Making a Ruckus over Rufus

      Girls love Rufus Wainwright. They love his lake-blue eyes, his black Elvis pompadour. They love his sumptuous croon and his songs about eggshell hearts breaking on the stones of romance. Girls love Rufus because he
understands. He'll never give them grief, because he's too busy getting grief from the same source as they are. "You broke my heart, Danny Boy/ Not your fault, Danny Boy," he bemoans on his gorgeous debut album, Rufus Wainwright.  Wainwright, 25, has become a new poster boy for gay culture- he's on the January cover of Out- but he's also getting an inkling of his potential in the straight world. He was on tour in Canada with his piano, opening for a traditional frat-boy guitar band, and after the show, chicks were flocking to him. "A lot of them were young, like 14, 15," Wainwright says. "They know I'm gay, but it doesn't really factor. I don't think they're thinking of sex. They just want to know about guys- just hang out and flirt and be open. They were hugging me, those fuzzy little girls. I said, 'I feel like Luke Skywalker, surrounded by Ewoks'."
    
Some type of force is with him. Wainwright's record is the kind of artful, oddball pop album the music business seldom bothers to produce anymore. Wainwright's emotions have an adolescent intensity- from track to track, he threatens to throw himself into a river, hang himself in a doorway, and hurl himself under stampeding bulls. Yet he's a disciplined, inspired craftsman, able to wring big power out of tiny wordplays. "I'll pray to God this song will end happily," he gasps near the close of one romantic travesty. If you had to put him in a camp, Wainwright belongs with eccentric classicists like Tom Waits, Randy Newman, and Rickie Lee Jones, only with a modern, glam edge. He got help on his debut from some industry heavyweights: producer Jon Brion (Fiona Apple) layered on quirky instruments like castanets, chamberlin, and tack piano. And legendary orchestrator Van Dyke Parks, who collaborated in the '60's with Beach Boy Brian Wilson, supplied dense, playful string arrnagements. Wainwright's style, particularly his cotton-mouthed vocals, takes getting used to, but once you're there, you'll be a goner. He certainly has the personality to match. We caught up with him at New York's Kennedy Airport, where he was en route from a vacation in London to his home in Montreal. He was the only person in the terminal with a bright red leather coat, green trousers, purple carry-on, and suitcase the size of a steamer trunk. he parked himself in a T.G.I. Friday's and chomped down on an oozing bacon cheeseburger. "Do you like this jacket?" he said coyly. "It was, like, 800 pounds. that was why I had to leave London. I bought it and it was fun and exciting, and I thought, 'I could do a lot more of this. I've got to get home'."
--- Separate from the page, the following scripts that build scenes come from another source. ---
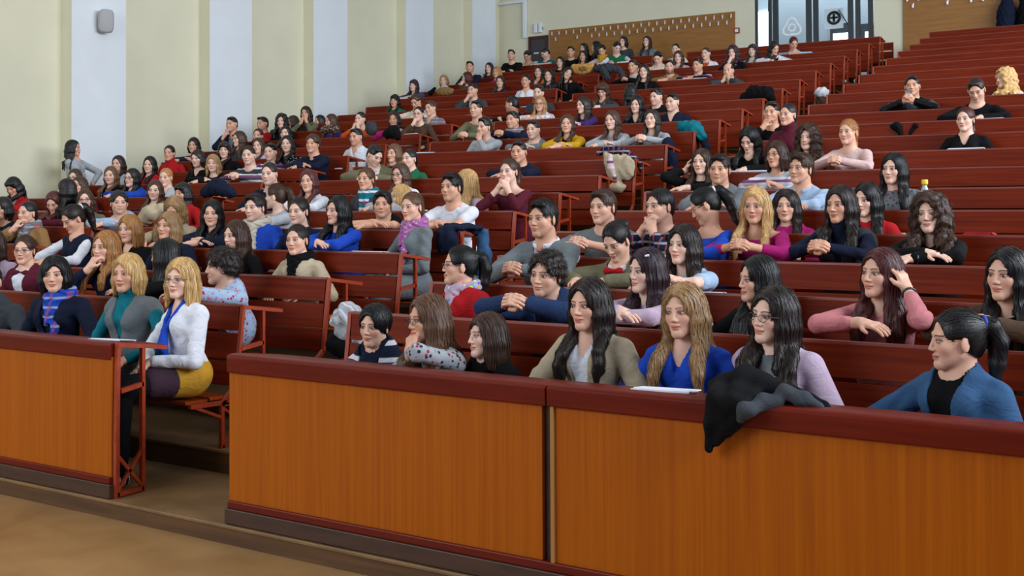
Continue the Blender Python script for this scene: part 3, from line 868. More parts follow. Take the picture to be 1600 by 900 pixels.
def add_strands(Vt, Q, f, toh, H, W, style, seed):
    """fine tapering ribbons combed over the hair volume"""
    rng = np.random.default_rng(seed)
    longy = style in 'LWCFoO'
    n = 4200 if longy else 2200
    q = toh(Vt); idx = rng.integers(0, len(Vt), n * 2)
    up = Vt[idx]; qq = q[idx]
    keep = (qq[:, 2] > (-.30 if longy else -.09))
    idx = idx[keep][:n]; P = Vt[idx].copy(); n = len(P)
    steps = 9 if longy else 6; ds = (.016 if longy else (.0085 if style in 'SQBX' else .014))
    lift = (rng.uniform(.0, 1, n) ** 2 * .0052 + .0004).astype(F32) * (1.0 if style not in 'QC' else 2.2)
    if style in 'SQ': lift *= 1.6
    wid = rng.uniform(.0007, .0018, n).astype(F32)
    Wf = np.asarray(W, F32); pts = []; nrm = []
    tie = H(np.array((0, .12, .05 if style in 'PN' else -.02))).astype(F32)
    ph = rng.uniform(0, 6.28, n).astype(F32)
    def grad(P):
        h = .004; d0 = f(P); G = np.zeros_like(P)
        for a in range(3):
            e = np.zeros(3, F32); e[a] = h; G[:, a] = (f(P + e) - d0) / h
        return d0, G / (np.linalg.norm(G, axis=1, keepdims=True) + 1e-6)
    for s in range(steps + 1):
        d0, G = grad(P)
        # outwards by the lift, with loose tips
        P = P + G * np.clip(lift * (1 + .35 * s / steps) - d0, -.006, .006)[:, None]
        pts.append(P.copy()); nrm.append(G)
        q = toh(P); top = np.clip((q[:, 2] - .03) / .06, 0, 1)[:, None]
        if longy:
            dr = np.zeros_like(P); dr[:, 2] = -1
            side = np.sign(q[:, :1] + 1e-4) * np.array([[1, 0, 0]], F32) * 1.0 + np.array([[0, .25, 0]], F32)
            if style == 'F': side = np.where(q[:, 1:2] < 0, np.array([[0, -1, 0]], F32), side)
            dr = dr + top * 1.4 * (side @ Wf.T)
            if style in 'WC':
                a = .9 if style == 'C' else .35
                dr[:, 0] += a * np.sin(ph + s * 1.3); dr[:, 1] += a * np.cos(ph * 1.7 + s * 1.2)
        elif style in 'PTN': dr = tie - P
        else:
            loc = np.stack([q[:, 0] * 6 + .5 * np.sin(ph), (q[:, 1] - .02) * 4 + (.35 if style == 'S' else 0) + (np.sin(ph * 2) * (.9 if style == 'Q' else .3)), -.75 + top[:, 0] * .6], 1)
            dr = loc.astype(F32) @ Wf.T
        dr = dr - G * np.einsum('ij,ij->i', dr, G)[:, None]
        dr = dr / (np.linalg.norm(dr, axis=1, keepdims=True) + 1e-5)
        P = P + dr * ds
    pts = np.stack(pts, 1); nrm = np.stack(nrm, 1)          # n, steps+1, 3
    tan = np.gradient(pts, axis=1); sd = np.cross(tan, nrm); sd /= (np.linalg.norm(sd, axis=2, keepdims=True) + 1e-6)
    m = steps + 1; prof = np.sqrt(np.clip(1 - (np.arange(m) / (m - 1)) ** 1.6, 0.02, 1)).astype(F32)
    off = sd * (wid[:, None] * prof[None, :])[:, :, None]
    L, Rr = pts - off, pts + off
    V = np.stack([L, Rr], 2).reshape(-1, 3)
    # strands that stray over the face opening are dropped
    base = len(Vt) + (np.arange(n) * m * 2)[:, None] + (np.arange(m - 1) * 2)[None, :]
    qd = np.stack([base, base + 2, base + 3, base + 1], 2).reshape(-1, 4)
    return np.concatenate([Vt, V.astype(F32)]), np.concatenate([Q, qd.astype(np.int32)])
# ---------------------------------------------------------------- the hall
ROWV = [4.0320] + [4.1609 + .8 * k for k in range(1, 22)]
REL = [-0.7462, -0.6125, -0.4903, -0.3525, -0.2031, -0.0517, 0.1145, 0.2933, 0.4789, 0.6676, 0.8567, 1.0454, 1.2354, 1.4319, 1.6374, 1.8436, 2.0497, 2.2547, 2.4570, 2.6573, 2.8638, 3.0817]
DESK = [CAM_Z + h for h in REL]                 # height of every desk edge
DH = .854
PLAT = [h - DH for h in DESK]                   # platform of every row
UL0, UL1 = -13.33, -5.10                        # outer edges of the two left blocks
AW0, AW1 = -9.70, -8.91                         # second aisle
UR0, UR1 = -4.21, 3.2                           # right block
WALLX, BACKY = -14.45, 22.5
m_floor = wood_mat('floor_lino', '8a6438', 'a37e4e', .42, (1.2, 1.2, 1.2), .03)
m_step = wood_mat('step_lino', '6e5230', '8a6a44', .5, (2, 2, 2), .04)
m_riser = wood_mat('riser_wood', '4a2f14', '6a4622', .5, (1, 14, 14), .04)
m_bench = wood_mat('bench_red', '5c1604', '7c2808', .48, (.9, 26, 26), .03, .12)
m_edge = wood_mat('bench_edge', '6e2210', '7e2c16', .42, (1, 20, 20), .03)
m_seat = wood_mat('seat_wood', '7e300e', '9a4214', .32, (.9, 22, 22), .03, .35)
m_frame = wood_mat('frame_orange', '8a2c10', 'a43c18', .45, (12, 12, 12), .05)
m_panel = wood_mat('barrier_veneer', '9c4c00', 'b05c00', .42, (34, 30, .55), .02, .22)
m_trim = wood_mat('barrier_trim', '581204', '6e1c08', .40, (1.2, 24, 24), .02, .2)
m_kick = wood_mat('kick_strip', '321c10', '4a2c1a', .5, (2, 14, 14), .03)
m_yellow = plain_mat('wall_yellow', 'dcdac0', .85)
m_white = plain_mat('pilaster_white', 'dfe7ec', .8)
m_board = wood_mat('hook_board', '8a5a20', 'a06e2e', .5, (1.0, 12, 12), .03)
m_dkframe = plain_mat('door_frame_dark', '16262c', .4)
m_dkred = plain_mat('door_dark_red', '3f1518', .5)

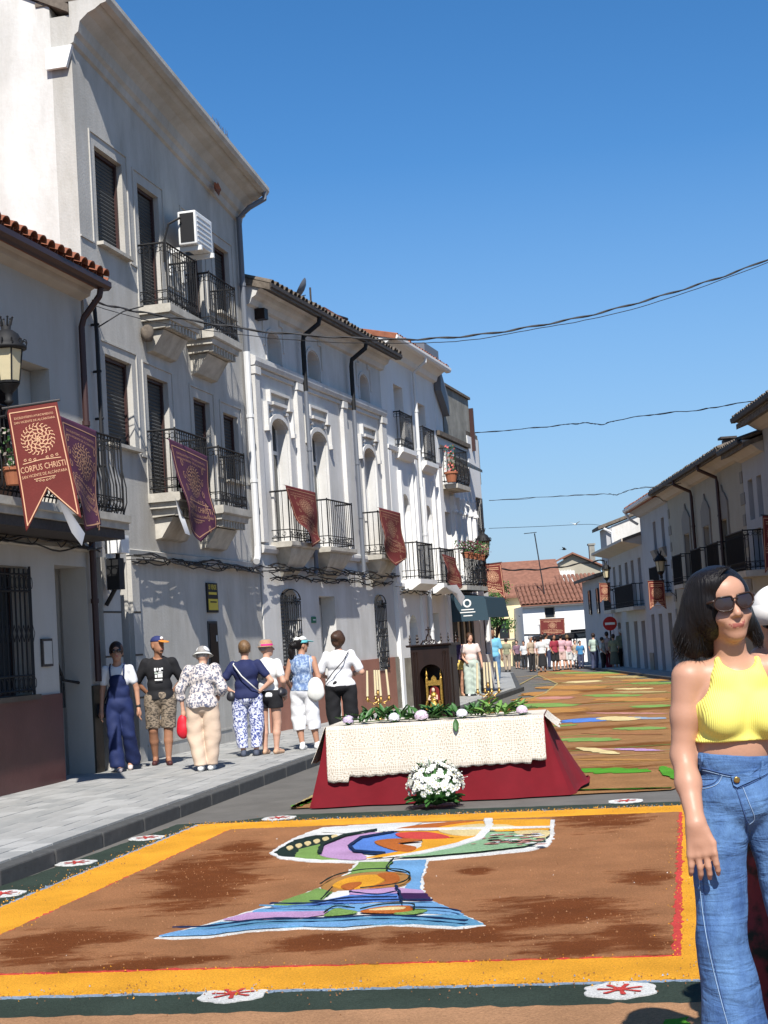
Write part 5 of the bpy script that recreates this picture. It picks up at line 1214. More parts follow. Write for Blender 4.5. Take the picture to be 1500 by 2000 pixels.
for i in range(NU+1):
    u = i/NU; x = -LW/2-.0+LW*u
    hem = hang+.012*abs(math.sin(u*math.pi*18))+.05*math.sin(u*5.2+.6)*.5-(.03 if u > .93 else 0)+(.05 if u < .1 else 0)
    for j in range(NT+1):
        t = j/NT; s = t*(LD*.55+hem)      # length measured from mid table to hem
        if s < LD*.55: y = -LD/2+(LD*.55-s); z = AH+.012+.0015*math.sin(x*30)
        else:
            q = s-LD*.55; y = -LD/2-.020-.16*min(1, q/.4)*.35-.012*math.sin(u*34+1.2*math.sin(u*9))*min(1, q/.25); z = AH+.010-q
        me_v.append((x, y, z)); me_uv.append((x, s))
for i in range(NU):
    for j in range(NT): a = i*(NT+1)+j; me_f.append((a, a+1, a+NT+2, a+NT+1))
LC = empty('lace_tablecloth', (ac_.x, ac_.y, 0), arz, 'cream crocheted lace cloth with scalloped hem draped over the crimson altar cloth', 'tablecloth')
def uvmesh(name, v, f, uvs, mt, parent):
    me = bpy.data.meshes.new(name); me.from_pydata(v, [], f); ul = me.uv_layers.new(name='UVMap')
    for p in me.polygons:
        p.use_smooth = True
        for li in p.loop_indices: ul.data[li].uv = uvs[me.loops[li].vertex_index]
    me.materials.append(M(mt)); o = bpy.data.objects.new(name, me); COL.objects.link(o); o.parent = parent
    s = o.modifiers.new('thick', 'SOLIDIFY'); s.thickness = .004; return o
uvmesh('lace_front', me_v, me_f, me_uv, 'lace', LC)
for sx in (-1, 1):       # end falls, bunched at the corner
    v, f, uvs = [], [], []; n1, n2 = 40, 20
    for i in range(n1+1):
        u = i/n1; y = -LD/2+LD*u
        for j in range(n2+1):
            t = j/n2; q = t*((.40 if sx < 0 else .13)+.02*abs(math.sin(u*20)))
            v.append((sx*(LW/2+.012+(.14 if sx < 0 else .12)*t+.02*math.sin(u*14)*t), y-(.06*t if u < .3 else 0), AH+.008-q*(1-.15*t))); uvs.append((y, q))
    for i in range(n1):
        for j in range(n2): a = i*(n2+1)+j; f.append((a, a+1, a+n2+2, a+n2+1))
    uvmesh('lace_end', v, f, uvs, 'lace', LC)
b = MB(); b.box((-LW/2, -.0, AH+.0085), (LW/2, LD/2, AH+.0125)); o = b.build('lace_top', 'lace', LC)
AM = Matrix.Translation((ac_.x, ac_.y, 0)) @ Matrix.Rotation(arz, 4, 'Z'); TZ = AH+.016
def aloc(px_, py_, z=TZ):   # pixel on the tabletop -> altar-local x,y
    p = AM.inverted() @ (Vector((0, 0, CAM_H))+ray(px_, py_)*((z-CAM_H)/ray(px_, py_).z)); return p.x, p.y
# shrine
sx_, sy_ = aloc(853, 1402); sy_ = min(sy_, .25)
SH = empty('wooden_shrine', AM @ Vector((sx_, .12, TZ)), arz+R_(-12), 'dark carved wooden shrine with arched niche and spired cresting on the altar', 'shrine')
W_, D_, Hh = .205, .13, .72
b = MB(); b.box((-W_-.02, -D_-.02, 0), (W_+.02, D_+.02, .03)); b.build('base', 'wood_dark', SH)
fr_ = rect(-W_, W_, .03, Hh); ho = arch(-.125, .125, .05, .54, .125, 12)
b = MB(); fl_, tr = b.poly(ccw(fr_), [ccw(ho)[::-1]]); b.add([(x, -D_, z) for x, z in fl_], [tuple(q) for q in tr]); h = ccw(ho); n = len(h)
b.add([(x, -D_, z) for x, z in h]+[(x, -D_+.2, z) for x, z in h], [(i, n+i, n+(i+1) % n, (i+1) % n) for i in range(n)]); b.build('front_panel', 'wood_dark', SH)
b = MB(); b.box((-W_, -D_+.001, .03), (-W_+.015, D_, Hh)); b.box((W_-.015, -D_+.001, .03), (W_, D_, Hh)); b.build('side_panel', 'wood_dark', SH)
b = MB(); b.box((-W_+.016, D_-.02, .03), (W_-.016, D_, Hh)); b.build('back_panel', 'wood_dark', SH)
b = MB(); b.prof_x([(-D_-.01, Hh), (-D_-.035, Hh+.012), (-D_-.035, Hh+.024), (D_+.02, Hh+.024), (D_+.02, Hh)], -W_-.035, W_+.035); b.build('top', 'wood_dark', SH)
for x in (-W_+.025, -.145, .145, W_-.025): MB().lathe([(.012, .04), (.009, .06), (.009, Hh-.08), (.013, Hh-.05)], (x, -D_-.012, 0), 8).build('column', 'wood_dark', SH)
b = MB(); b.box((W_+.001, -.06, .1), (W_+.008, .06, .6)); b.build('side_moulding', 'wood_dark', SH)
def finial(x, y, h, rr=.012):
    MB().lathe([(0, 0), (rr, 0), (rr*.5, h*.15), (rr*1.1, h*.3), (rr*.5, h*.42), (rr*.9, h*.58), (rr*.3, h*.75), (rr*.5, h*.85), (0, h)], (x, y, Hh+.024), 8).build('finial', 'wood_dark', SH)
for x in (-W_, -.13, .13, W_): finial(x, -D_, .11)
for x in (-W_, W_): finial(x, D_, .11)
b = MB()
for s in (-1, 1):
    b.tube([(s*.09, -D_, Hh+.02), (s*.06, -D_, Hh+.06), (s*.03, -D_, Hh+.05), (s*.02, -D_, Hh+.10), (0, -D_, Hh+.13)], .008, 6); b.tube([(s*.03+.02*math.cos(t), -D_, Hh+.05+.02*math.sin(t)) for t in [k*.785 for k in range(8)]], .006, 5, closed=True)
b.tube([(0, -D_, Hh+.12), (0, -D_, Hh+.20)], .008, 6); b.tube([(-.028, -D_, Hh+.17), (.028, -D_, Hh+.17)], .008, 6); b.build('cresting', 'wood_dark', SH)
# gilded figure enthroned
mat('gold', (.55, .33, .07), .35, .5, 60, .5, 90, metal=.6); mat('brass', (.42, .26, .08), .3, .2, 30, metal=.85); mat('fig_red', (.16, .015, .012), .6); mat('fig_skin', (.62, .42, .30), .6); mat('wax', (.60, .50, .31), .5, sheen=.1)
FG = empty('enthroned_figure', AM @ Vector((sx_-.01, .02, TZ+.035)), arz+R_(-12), 'small gilded religious figure on a tall golden throne inside the wooden shrine', 'statuette')
b = MB()
for s in (-1, 1):
    b.box((s*.075-.010, .0, .0), (s*.075+.010, .03, .36)); b.lathe([(.014, .36), (.008, .38), (.013, .40), (.004, .44), (.002, .47)], (s*.075, .015, 0), 8)
b.box((-.064, .005, .29), (.064, .025, .34)); b.prism([(-.03, .34), (.03, .34), (.022, .37), (0, .39), (-.022, .37)], .008, .022); b.box((-.075, -.06, .0), (.075, .02, .03)); b.box((-.075, -.05, .12), (-.055, .0, .14)); b.box((.055, -.05, .12), (.075, .0, .14))
for s in (-1, 1): b.tube([(s*.07, -.055, .03), (s*.078, -.06, .08), (s*.066, -.055, .13)], .008, 6)
b.build('throne', 'gold', FG)
b = MB(); b.prism(arch(-.05, .05, .1, .28, .05), .012, .02); b.build('throne_back', 'fig_red', FG)
b = MB(); b.grid(lambda u, v: ((.028+.032*(1-v)**1.3+.006*math.sin(u*2*math.pi*7)*(1-v))*math.cos(2*math.pi*u), -.02-(.02*(1-v))+(.02+.03*(1-v))*math.sin(2*math.pi*u), .02+.17*v), 28, 10)
b.lathe([(.030, .17), (.036, .19), (.026, .215), (.012, .225)], (0, -.02, 0), 12); b.build('robe', 'gold', FG, smooth=True)
b = MB(); b.lathe([(0, .215), (.008, .217), (.008, .225), (.015, .23), (.019, .243), (.018, .256), (.010, .267), (0, .27)], (0, -.022, 0), 12); b.tube([(-.035, -.03, .19), (-.045, -.06, .15), (-.02, -.08, .15)], [.011, .009, .008], 6); b.tube([(.035, -.03, .19), (.045, -.06, .15), (.02, -.08, .17)], [.011, .009, .008], 6); b.build('head_and_hands', 'fig_skin', FG, smooth=True)
b = MB(); b.lathe([(.021, .24), (.022, .255), (.014, .27), (0, .275)], (0, -.016, 0), 10); b.build('hair', 'wood_dark', FG)
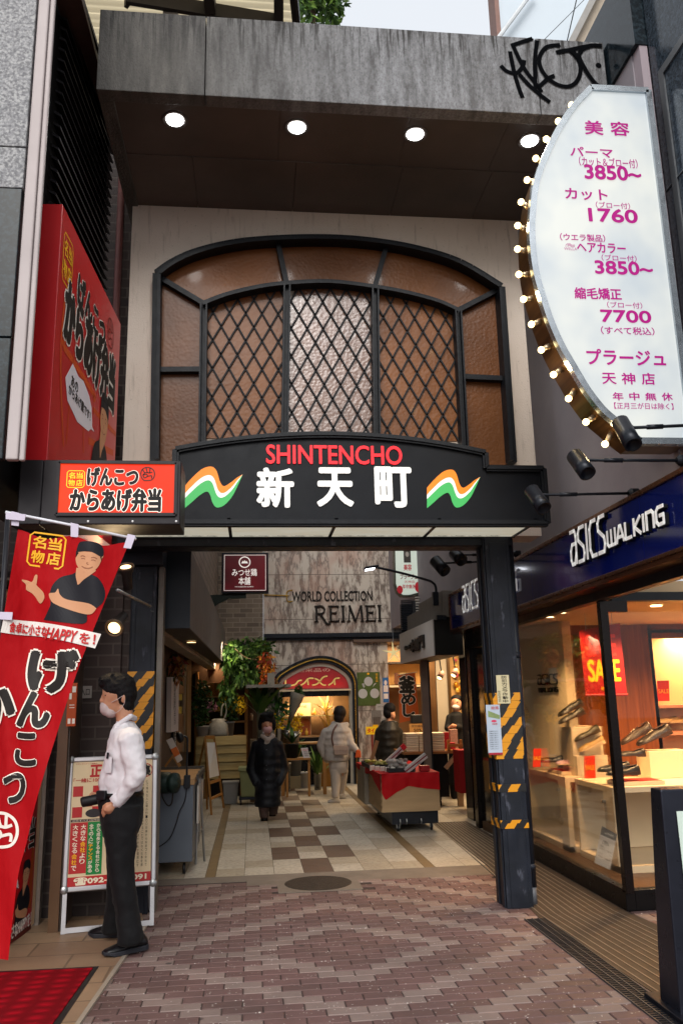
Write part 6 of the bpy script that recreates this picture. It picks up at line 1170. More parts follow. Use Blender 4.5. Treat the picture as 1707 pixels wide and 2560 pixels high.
for k in range(9):
    x = cx0 + .15 + gsd.random() * (cx1 - cx0 - .3); z = cz0 if k % 2 else uvY(mY_, 700, 1646)[1] + .014; h = .06 + gsd.random() * .09
    tag(obj('cosmetic_bottle', MB().lathe([(.03, 0), (.032, h * .6), (.012, h * .7), (.012, h)], (x, mY_ + .42 + .03 * k, z + .001), n=12), M(gsd.choice(['#c89a3c', '#a06a2a', '#e0c890', '#6a3a1a']), .2), None, True), 'small glass bottle displayed in the lit showcase', 'bottle', 'bottles in the lit showcase')
tag(obj('dried_grass', blades(blades(MB(), (cx0 + (cx1 - cx0) * .72, mY_ + .35, cz0), 40, .8, .012, .45, 3, 0), (cx0 + (cx1 - cx0) * .68, mY_ + .4, cz0 + .45), 10, .4, .05, 1.2, 5, 0), M('#b08a3c', .6)), 'sheaf of golden dried grass in the lit showcase', 'dried grass')
# posters on the marble
def flat(name, label, cat, x0, y0, x1, y1, mat, Y=mY_ - .012, group=None):
    a = bxY(Y, x0, y0, x1, y1); return tag(obj(name, MB().box(a[0], a[2], Y, Y + .008, a[1], a[3]), mat), label, cat, group), PY(Y), a
po, fp_, a = flat('green_poster', 'green poster with three pale round fruit drawings on the marble wall', 'poster', 821, 1543, 871, 1621, M('#46561f', .5, 0, .15, 8)); W_a, H_a = a[2] - a[0], a[3] - a[1]; mb = MB(); PG = M('#b4b0ac', .6, 0, .05)
for (x, y, r) in ((.5, .72, .19), (.24, .36, .20), (.76, .36, .20)):
    ell(mb, (a[0] + W_a * x, a[1] + H_a * y), (W_a * r, H_a * r * .72), fp_, .003)
for (x, y, dx) in ((.35, .55, -.1), (.68, .55, .12), (.3, .52, -.03)): pol(mb, [(a[0] + W_a * x, a[1] + H_a * y), (a[0] + W_a * (x + dx - .05), a[1] + H_a * (y + .1)), (a[0] + W_a * (x + dx + .05), a[1] + H_a * (y + .12))], fp_, .003)
obj('fruit_drawing', mb, PG, po); txt('\n'.join('カボス'), fp_, (a[0] + W_a * .02, a[1] + H_a * .62, a[0] + W_a * .1, a[1] + H_a * .97), INK, po); txt('\n'.join('特産品'), fp_, (a[0] + W_a * .82, a[1] + H_a * .7, a[0] + W_a * .92, a[1] + H_a * .96), YELP, po); obj('yellow_mark', ell(MB(), (a[0] + W_a * .5, a[1] + H_a * .95), (W_a * .05, H_a * .03), fp_, .003), YELP, po)
po, fp_, a = flat('blue_poster', 'narrow blue poster with white boxes at the marble wall edge', 'poster', 880, 1556, 891, 1613, M('#2a6aa8', .5, 0, .05)); mb = MB(); rect(mb, (a[0] + .012, a[1] + .07, a[2] - .012, a[1] + .17), fp_, .003); rect(mb, (a[0] + .012, a[1] + .2, a[2] - .012, a[1] + .33), fp_, .003); ell(mb, ((a[0] + a[2]) / 2, a[3] - .1), (.03, .05), fp_, .003); obj('white_box', mb, PAPER, po)
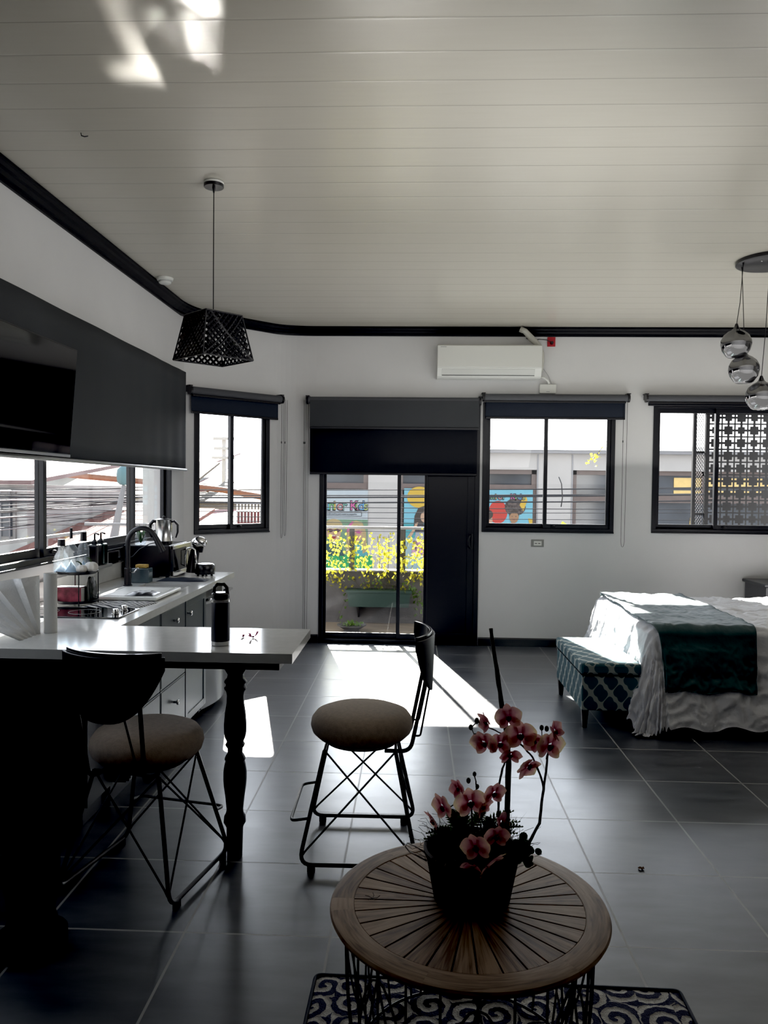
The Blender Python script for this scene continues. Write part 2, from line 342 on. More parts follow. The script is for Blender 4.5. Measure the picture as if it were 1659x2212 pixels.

    Home in Montreal is a much safer place, financially speaking: Rufus stills lives with his mom, acclaimed folkie Kate McGarrigle. His father, singer-songwriter Loudon Wainwright III, divorced Kate and split the family when Rufus was young but still shows up at holidays. Rufus's parents were supportive, but each was occasionally concerned. "Dad was worried because my mother's family allowed me to be totally an artist," Wainwright says. "He wanted me to mow the lawn, at least." McGarrigle, meanwhile, became his most stringent critic. "My mother was very tough on my songs," he says. "There was an element she perceived as being very florid, very into my own depression. She was aware that if I did this, I'd have to be damn good to pull it off. Otherwise I'd be singing in Holiday Inns- the little gay lounge singer." Rufus absorbed all kinds of music, everything from Tin Pan Alley to Nina Simone to Maria Callas to David Bowie. Wainwright studied classical piano, but quit McGill University after two years. "I was turned off by the factory aspect- and I don't mean Andy Warhol- for turning out those cookie-cutter musical types," he says.
     Wainwright's label, DreamWorks, is anxious to see if the pop world at large will gobble up his sweet excesses; Rufus, meanwhile, has his own pop-operatic ambitions. "I know the direction I'm going," he states with a flourish. "Which is to be"- here his voice drops to a whisper- "the next Gershwin." Do you think teenage girls in the '30's had crushes on him?